Their arrival is interrupted by Anna Valery, the singer at the Demimonde who was with Quinn before Isabelle got coerced back into his life. She’s … jealous, I guess? Or maybe she’s pissed that Quinn would rather court a woman against her will than stay with her. Or maybe she’s the one who messaged Isabelle and betrayed Quinn to help her escape. Either way, she betrayed them to Genet. Like, all of them. Quinn is immediately captured and put in a cell with, you guessed it, Daryl. Laurent is reunited with Isabelle, but Genet explains that she needs the little lad to stand beside her to broker an alliance between the Union de L’Espoir and her people, the Pouvoir de Vivant.

Then things get very, very strange. Madame Genet addresses her people. She talks about a united France free from elitism. Those gathered sing the French national anthem. While this happens, Daryl is led out of his cell and toward a staging area underneath her. He’s clearly getting set up for some kind of zombie fight, but there’s a twist. We finally know what Les Guerrier of the Pouvoir de Vivant has been doing with the undead. They created a substance that gives them rabid and speedy superpowers. Veins popping, the zombie charges at Daryl, who raises an ax like a baseball bat as the episode cuts to black.

While I did get a little tickle out of Les Guerriers shooting a syringe dart into the zombie’s neck from afar, I am not on board with this juiced-up zombie storyline at all. What’s the purpose of this, from a storytelling perspective? Pourquoi?! It’s gross, and I hate it. Plus, The Walking Dead is where I go to escape things like Super-Soldier Serum. Maybe it’s just me. This would not be the first time that the TWD franchise reminds me that it is zombie horror and not just a moody post-apocalyptic character study, to my annoyance.

The episode started with such a beautiful image. We were sailing on the misty water. Everything was quiet, save for the sound of Josephine Baker singing “J’ai Deux Amours” on Azlan’s record player. Why’d it have to end so ugly? It’s as frustrating as Genet’s vague dictator-speak that sounds good while masking the fact that all she’s doing is raising an army of monsters to control the people. She talks of an enemy who wishes to restore the status quo and points at Daryl. My good sœur, he is not the establishment you’re looking to destroy. “Power to the living,” Genet says as she demonstrates her new power to kill. Le sigh. I will never understand the French.

Un Petit Plus

• Loved that little bit of homophobia Daryl witnessed between the Maine guys and TJ about sexual deviancy. Ah, New England. Never change. You think you’ll leave that behind when you cross the Mason-Dixon, but sometimes it’s somehow worse.

• For those of you who didn’t finish The Walking Dead, the friends Daryl listed are a mix of OG and newer characters. You probably know Carol and Judith. RJ is Rick and Michonne’s son. Ezekiel is Carol’s second ex-husband, and Connie is a survivor and FOD (friend of Daryl), played by Lauren Ridloff.

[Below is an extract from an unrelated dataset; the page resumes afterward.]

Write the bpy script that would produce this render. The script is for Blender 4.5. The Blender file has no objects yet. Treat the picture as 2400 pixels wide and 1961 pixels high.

• I hope this series eventually shows the Nest. I’m so curious as to what this haven is like and their plan for Laurent. Azlan, who we learn in this episode is Muslim, said it saved his life — so it’s likely an Interfaith organization. What if Daryl loves it? He might!

• Where is Daryl’s vest now? Anybody got eyes on it? He lost and regained it in the flashback, but I haven’t seen it since.

• Romantics feel free to analyze the lyrics of “J’ai Deux Amours,” or “I Have Two Loves,” the song from which the episode draws its title. I’m too stressed about the super-zombies.